O Tommy Newton disse a dada altura que a banda não assinou com uma editora estrangeira por estar sediada nos Açores. Pensar nisso ainda vos causa alguma mágoa? Até porque essa é uma tendência aparentemente irreversível nos Açores, um sítio que continua a estar muito isolado do mundo...
A banda não assinou com uma editora estrangeira porque não poderia dar as contrapartidas que vigoravam no contrato. Teríamos que estar disponíveis para tocar durante longos períodos. Ora, para tal teríamos que estar ausentes durante muito tempo. Era um cenário que não estava ao alcance de alguns elementos que já tinham compromissos com outra editora - refiro-me à editora da "vida pessoal e profissional". Não é o facto de se viver nos Açores que inviabilizará uma carreira. O busílis é o facto de ter de se estar disponível a 100%. Esse ponto não conseguiríamos cumprir. Não obstante, pessoalmente não sinto qualquer tipo de mágoa por não termos concretizado um contrato no estrangeiro.

Como acha que teria sido o percurso da banda num mundo tecnologicamente desenvolvido como o de hoje, com toda a questão da Internet a proporcionar alguns benefícios (e malefícios) aos artistas?
O percurso da banda num mundo marcadamente tecnológico teria que passar pela readaptação a esse mesmo mundo. Assim como as empresas têm que se adaptar para captar novos públicos teríamos também que ter essa capacidade. Nesse sentido teríamos que transformar as ameaças em oportunidades. São os desafios de um mundo cada vez mais globalizado.

"Não é o facto de se viver nos Açores que inviabilizará uma carreira"
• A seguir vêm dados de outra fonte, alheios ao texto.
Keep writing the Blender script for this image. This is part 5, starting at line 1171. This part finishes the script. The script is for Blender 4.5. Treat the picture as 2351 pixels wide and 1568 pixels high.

Actualmente o número de músicos a lançar discos cresceu exponencialmente até porque o material de gravação está muito mais acessível. Será esse o motivo que leva as pessoas a olharem para a música cada vez mais como algo fútil e descartável? Até porque a maioria já nem a paga para a ter...
Os avanços tecnológicos permitem, de facto, lançar discos com mais facilidade. Mas isso sempre foi o mais fácil. O mais difícil é vender o produto e, hoje em dia, esse produto deixou de ser físico para ser mais virtual. Vivemos todos num enorme ciberespaço. É um facto que os discos físicos não se vendem como em outros tempos. Porém, hoje a música poderá chegar mais rápido e mais longe aonde um disco nunca chegaria. Consigo colocar um tema em qualquer parte do mundo através da web. Como já referi, temos que transformar as ameaças em oportunidades. O disco hoje funciona mais como a consolidação de uma marca em mercados específicos. Para tal, a marca (banda) já terá de estar fortemente consolidada no seu público.

Como se pode conferir um pouco pelas redes sociais, há quem deseje fortemente um regresso dos Classic Rage. Isso sensibiliza-vos? Acha uma hipótese minimamente plausível?
Se outrora foi difícil dar continuidade aos Classic Rage, hoje é quase impossível. Todavia, sensibiliza-me saber que há quem deseje ver a banda de regresso.

Continua a ouvir metal? Qual o último disco que ouviu dentro do género?
Continuo a ouvir metal, embora com menos frequência. Continuo a ouvir HIM, Ozzy, entre outras coisas. O último disco que comprei foi dos Anathema, uma banda que acompanho desde o seu início. Além do metal tenho feito outras incursões pelo pop, indie e música alternativa.

Por fim, a pergunta é quase inevitável: em que estado acha que está o metal e o rock nos Açores e a qualidade do seu público? Será que se vive o ciclo da música electrónica, dos DJs e das bandas de covers/tributo ou, apesar de tudo, a música original e regional continua a merecer a consideração dos promotores?
Essa última questão dava para mais uma entrevista e muito se poderia dizer quanto a esse assunto. Contudo, acho que o metal nos Açores está num estado de apatia. Falta-lhe também o percursor para um estado menos amorfo, que são os promotores dos eventos que deixaram de existir. Vive-se uma era da música electrónica  mas não é por esse facto que o metal não poderá coabitar com outros géneros. Pergunto-me para onde irá o estado da música feita nos Açores quando vou a um festival e vejo bandas de covers nos cartazes. Penso que só mesmo nos Açores.  As bandas de covers têm o seu espaço certamente - bares e discotecas, não festivais. Ora, termino dizendo que há lugar para todos, mas nem todos cabem no mesmo lugar. E o que não se vê nesses lugares são os promotores que por outros lugares andam, a consumir os recursos da região.